No caso do motociclista, constata-se que obteve reversão da situação em recurso administrativo deferido. Mas também se suspeita que os recursos analisados pelas Jaris e pelo Detran não são apreciados adequadamente do ponto de vista jurídico, sendo até levantada a suspeita, relatada no blog Papo de Homem, conforme declaração de um diretor da Jari, que teria dado entrevista dizendo que “o índice de deferimento de recursos contra multas é de 10%, e a meta é baixar para 5%”.

Trata-se de situação a ser apurada de forma mais detida pelas instituições, mas se houver a confirmação destas informações, daí estamos vivenciando a situação ironizada na charge: “sorria, você está sendo multado”, de Gilmar.

Quais os problemas do ponto de vista da aplicação do Direito Administrativo?

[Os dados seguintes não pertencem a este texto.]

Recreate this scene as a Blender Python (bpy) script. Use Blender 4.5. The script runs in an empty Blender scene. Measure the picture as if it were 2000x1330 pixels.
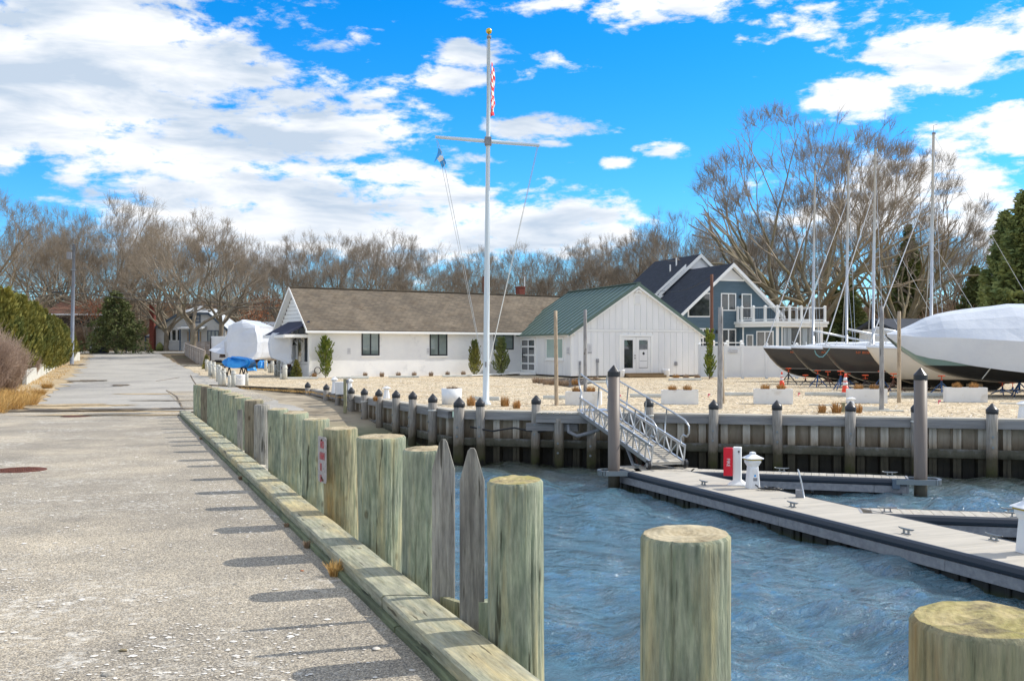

Podem ser sintetizados, dentre muitos, dois problemas graves:

  1. Quando a empresa responsável pela operação do sistema viário, que foi criada em 1976 com o fito de garantir maior segurança e fluidez ao trânsito se volta para o fim de arrecadar por meio das multas, há desvio de poder ou desvio de finalidade (uma ilegalidade, conforme dispõe o art. 2?, parágrafo único, alínea e, da Lei 4.717/65: “o desvio de finalidade se verifica quando o agente pratica o ato visando a fim diverso daquele previsto, explícita ou implicitamente, na regra de competência”, pois a multa se volta a garantir a segurança no trânsito (tem caráter educativo), não sendo estabelecida para fins arrecadatórios (como os tributos, por exemplo, que não têm essa dimensão disciplinar); e
  2. Não está ainda clara a competência da CET, sociedade de economia mista, cujo capital majoritário é da Prefeitura, para esse múnus fiscalizatório/sancionatório, sobretudo diante da decisão da Segunda Turma do STJ, no REsp 817.534, de relatoria de Mauro Campbell Marques (que foi acompanhado na tese por todos os demais ministros), em novembro de 2009, na qual se veda a transferência de poder de polícia à sociedade de economia mista, tendo sido reconhecido que a BHTrans, Empresa de Trânsito de Belo Horizonte, não teria poder para aplicar multas de trânsito na capital mineira. Esse assunto também possui precedentes no STF, a exemplo da histórica ADI 1717 – que propugna a indelegabilidade, a uma entidade privada, de atividade típica do Estado.

Em suma, o Direito Administrativo não ampara a pretensão de se arrecadar por meio de multas, sendo ainda problemática tal competência por parte da CET, pelos motivos expostos acima.